**Stated problem:** In the listing below, locate the lines that hold "scene" and copy them.

- - - - -

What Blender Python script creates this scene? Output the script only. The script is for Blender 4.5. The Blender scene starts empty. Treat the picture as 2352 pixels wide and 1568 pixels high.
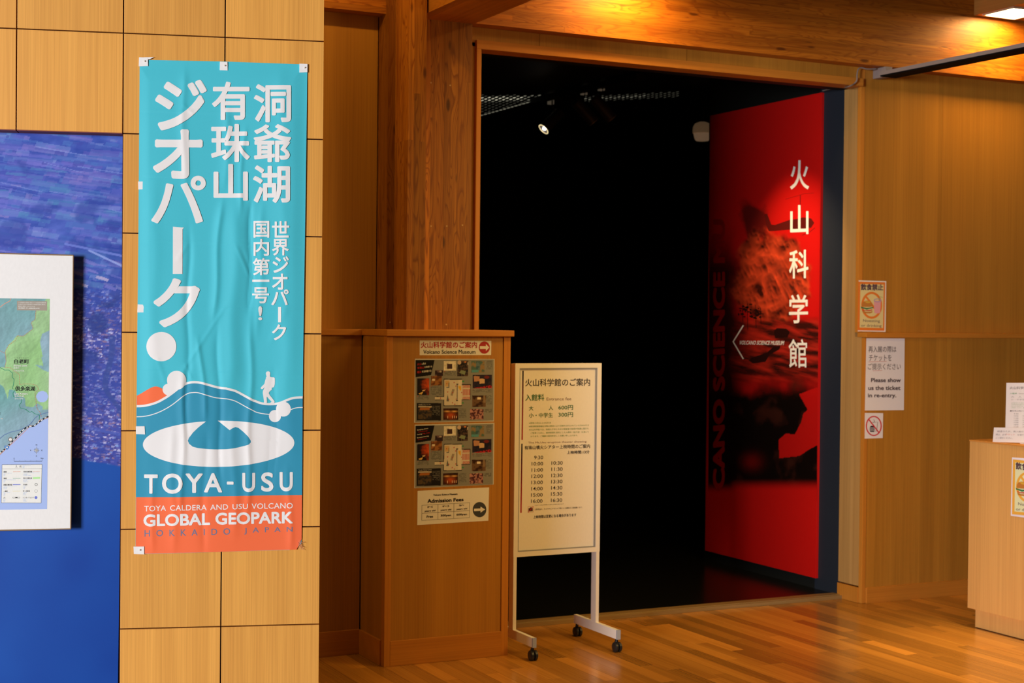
import bpy, bmesh, math, random
import numpy as np
from mathutils import Vector, Matrix
R = random.Random(7)
SC = bpy.context.scene
COL = SC.collection

# ------------------------------------------------------------------ camera (calibrated from the vanishing points)
F, ROLL, PITCH, YB, YN = 3476.03437, .00998100472, .0137765838, .458193110, .175648796
H = 1.667
W_, H_ = 2352, 1568
_cr, _sr, _cp, _sp = math.cos(ROLL), math.sin(ROLL), math.cos(PITCH), math.sin(PITCH)
_M = np.array([[_cr, -_sr, 0], [_sr, _cr, 0], [0, 0, 1]]) @ np.array([[1, 0, 0], [0, _cp, -_sp], [0, _sp, _cp]])
_DB = _M @ [math.cos(YB), 0, math.sin(YB)]
_DP = _M @ [-math.sin(YB), 0, math.cos(YB)]
_DZ = _M @ [0, 1, 0]
_DN = _M @ [math.cos(YN), 0, math.sin(YN)]
MW = np.array([_DB, _DP, -_DZ])
EYE = np.array([0, 0, H])
NU = MW @ _DN                       # along the banner wall, to the right
NU = NU / np.linalg.norm(NU)
NN = np.array([NU[1], -NU[0], 0])   # banner wall normal, towards the camera
ND = 5.6276                         # distance of the banner wall


def ray(x, y):
    return MW @ np.array([x - W_ / 2, y - H_ / 2, F])


def onplane(x, y, o, n):
    r = ray(x, y)
    return EYE + ((o - EYE) @ n) / (r @ n) * r


def aty(x, y, Y):
    return onplane(x, y, np.array([0, Y, 0.]), np.array([0, 1., 0]))


def atx(x, y, X):
    return onplane(x, y, np.array([X, 0, 0.]), np.array([1., 0, 0]))


def atz(x, y, Z=0.0):
    return onplane(x, y, np.array([0, 0, Z]), np.array([0, 0, 1.]))


cam = bpy.data.cameras.new('camera')
cam.sensor_width = 36
cam.lens = F * 36 / W_
cam.clip_start = 0.05
cam.dof.use_dof = True
cam.dof.focus_distance = 5.75
cam.dof.aperture_fstop = 4.5
co = bpy.data.objects.new('camera', cam)
COL.objects.link(co)
m = Matrix.Identity(4)
for i, v in enumerate((MW @ [1, 0, 0], MW @ [0, -1, 0], MW @ [0, 0, -1])):
    for j in range(3):
        m[j][i] = v[j]
m[0][3], m[1][3], m[2][3] = EYE
co.matrix_world = m
SC.camera = co
SC.view_settings.view_transform = 'Standard'
SC.view_settings.look = 'None'
SC.view_settings.exposure = 0.0
SC.view_settings.gamma = 1.0
SC.view_settings.use_curve_mapping = False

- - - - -

**Final result:**
What Blender Python script creates this scene? Output the script only. The script is for Blender 4.5. The Blender scene starts empty. Treat the picture as 2352 pixels wide and 1568 pixels high.
SC = bpy.context.scene